The marks of the beast

The marks offered them
sure and peaceful sleep,
a way to acquire prestige
and a thousand unnecessary things.
To continue along this path,
they had to harden themselves
against the Lamb and against
His Kingdom of Peace and Justice.
The strategy was always

to gain control
over all the world’s inhabitants,
to acquire all of their wealth,
and appropriate all their glory,
always in obeisance of the Beast.

From Julia Esquivel’s poem ‘Thanksgiving Day in the U.S.’ (1981), published in Threatened with Resurrection/Amenazado de resurrección

You own nothing

Here’s what I think is an utterly brilliant poem by Margaret Atwood. It’s from Eating Fire: Selected Poetry 1965-1995, but I came across it in Janet Morley’s The Heart’s Time: A Poem a Day for Lent and Easter.

The Moment

The moment when, after many years
of hard work and a long voyage
you stand in the centre of your room,
house, half-acre, square mile, island, country,
knowing at last how you got there,
and say, I own this,

is the same moment the trees unloose
their soft arms from around you,
the birds take back their language,
the cliffs fissure and collapse,
the air moves back from you like a wave
and you can’t breathe.

No, they whisper. You own nothing.
You were a visitor, time after time
climbing the hill, planting the flag, proclaiming.
We never belonged to you.
You never found us.
It was always the other way round.

This is the birth day of life and of love and wings

i thank You God for most this amazing
day:for the leaping greenly spirits of trees
and a blue true dream of sky;and for everything
which is natural which is infinite which is yes

(i who have died am alive again today,
and this is the sun’s birthday;this is the birth
day of life and of love and wings:and of the gay
great happening illimitably earth)

how should tasting touching hearing seeing
breathing any – lifted from the no
of all nothing – human merely being
doubt unimaginable You?

(now the ears of my ears awake and
now the eyes of my eyes are opened)

I read this amazing e.e. cummings poem (from Complete Poems 1904–1962) in Janet Morley’s The Heart’s Time this morning, only to find that it also featured as part of the Easter Eucharist led by Peter Francis at Gladstone’s Library this morning. An unexpected blessing!

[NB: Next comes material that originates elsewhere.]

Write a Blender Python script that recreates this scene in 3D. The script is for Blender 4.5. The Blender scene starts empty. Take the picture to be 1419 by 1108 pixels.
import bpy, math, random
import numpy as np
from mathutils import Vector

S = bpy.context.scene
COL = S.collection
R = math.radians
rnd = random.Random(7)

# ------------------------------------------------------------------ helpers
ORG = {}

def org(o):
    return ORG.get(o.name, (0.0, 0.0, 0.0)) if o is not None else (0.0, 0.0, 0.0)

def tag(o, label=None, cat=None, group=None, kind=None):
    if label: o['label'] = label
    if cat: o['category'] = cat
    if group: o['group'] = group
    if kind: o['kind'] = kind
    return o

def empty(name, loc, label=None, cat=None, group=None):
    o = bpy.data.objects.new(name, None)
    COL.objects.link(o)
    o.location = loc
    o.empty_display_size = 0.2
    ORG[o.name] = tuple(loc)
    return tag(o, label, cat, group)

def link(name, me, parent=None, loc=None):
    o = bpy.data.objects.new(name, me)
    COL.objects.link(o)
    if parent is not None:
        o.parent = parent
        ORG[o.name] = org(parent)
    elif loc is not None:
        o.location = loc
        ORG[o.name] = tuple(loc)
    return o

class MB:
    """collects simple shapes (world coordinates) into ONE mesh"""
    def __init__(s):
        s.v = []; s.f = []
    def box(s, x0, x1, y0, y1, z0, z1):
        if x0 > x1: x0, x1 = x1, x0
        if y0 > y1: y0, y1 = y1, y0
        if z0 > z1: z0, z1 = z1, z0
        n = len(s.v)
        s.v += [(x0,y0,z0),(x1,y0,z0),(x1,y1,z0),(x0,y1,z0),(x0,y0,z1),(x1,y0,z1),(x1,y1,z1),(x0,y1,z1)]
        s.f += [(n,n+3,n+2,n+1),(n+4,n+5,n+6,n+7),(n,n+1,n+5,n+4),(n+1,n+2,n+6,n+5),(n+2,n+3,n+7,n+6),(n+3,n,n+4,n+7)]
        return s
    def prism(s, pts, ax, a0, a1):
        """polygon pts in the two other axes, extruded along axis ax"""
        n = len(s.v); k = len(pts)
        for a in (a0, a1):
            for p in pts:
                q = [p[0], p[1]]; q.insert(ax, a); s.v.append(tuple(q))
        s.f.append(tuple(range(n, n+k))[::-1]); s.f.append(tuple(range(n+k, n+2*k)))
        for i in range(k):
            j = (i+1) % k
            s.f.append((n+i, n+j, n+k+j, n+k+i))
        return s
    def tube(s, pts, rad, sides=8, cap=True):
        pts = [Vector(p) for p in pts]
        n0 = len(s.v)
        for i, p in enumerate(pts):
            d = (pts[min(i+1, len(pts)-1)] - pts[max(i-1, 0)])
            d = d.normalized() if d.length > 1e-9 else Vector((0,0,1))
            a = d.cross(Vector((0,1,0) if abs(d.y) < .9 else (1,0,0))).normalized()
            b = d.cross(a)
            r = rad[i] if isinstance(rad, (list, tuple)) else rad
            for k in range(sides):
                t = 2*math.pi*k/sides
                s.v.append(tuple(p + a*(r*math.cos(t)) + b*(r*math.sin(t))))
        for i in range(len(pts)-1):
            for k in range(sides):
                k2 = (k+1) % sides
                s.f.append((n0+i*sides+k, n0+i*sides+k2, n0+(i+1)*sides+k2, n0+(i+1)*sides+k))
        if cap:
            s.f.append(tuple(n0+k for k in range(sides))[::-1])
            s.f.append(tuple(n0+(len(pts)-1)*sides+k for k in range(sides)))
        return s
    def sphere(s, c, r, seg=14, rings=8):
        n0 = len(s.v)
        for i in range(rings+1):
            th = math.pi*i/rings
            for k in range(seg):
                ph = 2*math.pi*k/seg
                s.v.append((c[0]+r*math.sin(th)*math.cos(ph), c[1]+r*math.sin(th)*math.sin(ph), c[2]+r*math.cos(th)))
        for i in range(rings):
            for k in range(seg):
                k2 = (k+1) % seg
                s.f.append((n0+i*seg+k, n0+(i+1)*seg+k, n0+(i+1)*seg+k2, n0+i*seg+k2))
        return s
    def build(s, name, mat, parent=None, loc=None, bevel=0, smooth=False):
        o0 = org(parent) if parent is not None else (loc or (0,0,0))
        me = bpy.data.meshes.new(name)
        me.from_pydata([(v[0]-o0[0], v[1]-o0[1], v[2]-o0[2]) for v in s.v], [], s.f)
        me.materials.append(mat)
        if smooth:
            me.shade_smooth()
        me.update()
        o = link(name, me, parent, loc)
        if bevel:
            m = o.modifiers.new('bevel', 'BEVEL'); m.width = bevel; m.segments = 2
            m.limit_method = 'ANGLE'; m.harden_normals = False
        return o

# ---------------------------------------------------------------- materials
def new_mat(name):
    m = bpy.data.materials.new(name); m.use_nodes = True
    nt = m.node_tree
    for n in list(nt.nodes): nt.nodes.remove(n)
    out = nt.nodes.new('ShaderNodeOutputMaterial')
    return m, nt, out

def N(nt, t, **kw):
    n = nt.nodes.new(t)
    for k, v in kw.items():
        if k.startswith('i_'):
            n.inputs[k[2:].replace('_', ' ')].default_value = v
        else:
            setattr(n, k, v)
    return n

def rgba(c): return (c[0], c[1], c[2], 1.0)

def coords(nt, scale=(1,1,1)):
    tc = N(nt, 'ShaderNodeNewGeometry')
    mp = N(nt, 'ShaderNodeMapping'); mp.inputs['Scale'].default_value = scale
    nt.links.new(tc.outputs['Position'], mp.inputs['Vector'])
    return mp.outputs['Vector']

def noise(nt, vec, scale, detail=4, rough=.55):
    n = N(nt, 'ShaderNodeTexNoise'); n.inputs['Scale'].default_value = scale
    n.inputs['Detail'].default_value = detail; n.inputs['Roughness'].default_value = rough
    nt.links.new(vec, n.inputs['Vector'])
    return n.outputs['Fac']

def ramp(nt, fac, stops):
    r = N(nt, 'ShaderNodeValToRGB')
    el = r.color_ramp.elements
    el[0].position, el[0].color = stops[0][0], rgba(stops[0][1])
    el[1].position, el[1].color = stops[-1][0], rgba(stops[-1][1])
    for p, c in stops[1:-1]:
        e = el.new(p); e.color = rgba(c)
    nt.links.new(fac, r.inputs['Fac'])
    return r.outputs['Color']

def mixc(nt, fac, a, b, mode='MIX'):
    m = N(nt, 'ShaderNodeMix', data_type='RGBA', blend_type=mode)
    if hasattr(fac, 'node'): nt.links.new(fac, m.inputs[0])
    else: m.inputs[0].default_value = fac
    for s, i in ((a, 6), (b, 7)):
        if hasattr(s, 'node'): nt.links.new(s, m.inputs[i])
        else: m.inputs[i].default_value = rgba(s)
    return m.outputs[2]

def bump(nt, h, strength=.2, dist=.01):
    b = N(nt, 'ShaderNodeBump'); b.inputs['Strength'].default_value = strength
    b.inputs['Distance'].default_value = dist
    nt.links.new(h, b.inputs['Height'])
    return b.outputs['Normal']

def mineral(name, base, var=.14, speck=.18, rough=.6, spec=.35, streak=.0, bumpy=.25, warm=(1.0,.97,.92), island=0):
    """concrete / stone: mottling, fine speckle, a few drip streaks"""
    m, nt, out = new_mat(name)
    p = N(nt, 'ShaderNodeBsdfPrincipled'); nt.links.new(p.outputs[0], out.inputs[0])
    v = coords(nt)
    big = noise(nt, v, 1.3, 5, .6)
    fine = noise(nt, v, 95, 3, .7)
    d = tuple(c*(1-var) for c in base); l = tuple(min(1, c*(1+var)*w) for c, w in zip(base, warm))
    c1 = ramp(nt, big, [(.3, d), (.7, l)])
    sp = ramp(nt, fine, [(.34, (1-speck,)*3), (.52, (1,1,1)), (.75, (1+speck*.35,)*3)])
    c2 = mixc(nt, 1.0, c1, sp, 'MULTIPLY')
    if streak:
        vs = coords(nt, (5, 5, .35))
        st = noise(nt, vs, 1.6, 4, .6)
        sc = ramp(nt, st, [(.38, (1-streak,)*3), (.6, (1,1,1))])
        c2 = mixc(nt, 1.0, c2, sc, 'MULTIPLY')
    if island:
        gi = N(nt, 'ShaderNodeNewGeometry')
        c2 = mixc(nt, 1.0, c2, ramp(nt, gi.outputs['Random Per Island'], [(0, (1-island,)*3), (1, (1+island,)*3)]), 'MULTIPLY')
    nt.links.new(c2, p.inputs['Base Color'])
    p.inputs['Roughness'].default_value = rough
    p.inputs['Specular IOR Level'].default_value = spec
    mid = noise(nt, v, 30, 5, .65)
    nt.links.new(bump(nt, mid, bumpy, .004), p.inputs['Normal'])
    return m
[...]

A cozy, empty hut in the forest

We Keep Each Other Happy

Like two lovers who have become lost
In a winter blizzard

And find a cozy, empty hut
In the forest,

I now huddle everywhere
With the friend.

God and I have built an immense fire
Together.

We keep each other happy
And warm.

From: Hafiz, The Subject Tonight Is Love: 60 Wild and Sweet Poems

The sky got crowded and complained

If you think that the Truth can be known
From words,

If you think that the Sun and the Ocean

Can pass through that tiny opening
Called the mouth,

O someone should start laughing!

Someone should start wildly Laughing –
Now!

From ‘Someone Should Start Laughing’

Last night,
So many tears took flight because of Joy
That the sky got crowded and complained
When I discovered God hiding again in my heart
And I could not cease to celebrate.

From ‘Dance, Dervish Dance’

Both poems are from Hafiz, I Heard God Laughing: Poems of Hope and Joy. Renderings of Hafiz by Daniel Ladinsky

Where to put one’s gratitude

Zadie Smith’s On Beauty did never quite engage me in the way that I had expected, but here are what for me were the book’s three highlights:

… poetry is the first mark of the truly civilized.

And so it happened again, the daily miracle whereby interiority opens out and brings to bloom the million-petalled flower of being here, in the world, with other people.

It’s like he knows he’s blessed, but he doesn’t know where to put his gratitude because that makes him uncomfortable, because that would be dealing in transcendence – and we all know how he hates to do that. So by denying there are any gifts in the world, any essentially valuable things – that’s how he shortcircuits the gratitude question. If there are no gifts, then he doesn’t have to think about a God who might have given them. But that’s where joy is. I’m on my knees to God every day.

In the last quote it is the book’s male hero’s teenage son speaking and displaying far more wisdom than his father ever manages. There is such profound truth in the equation of gratitude and joy. Being grateful to God – that indeed is where true joy is.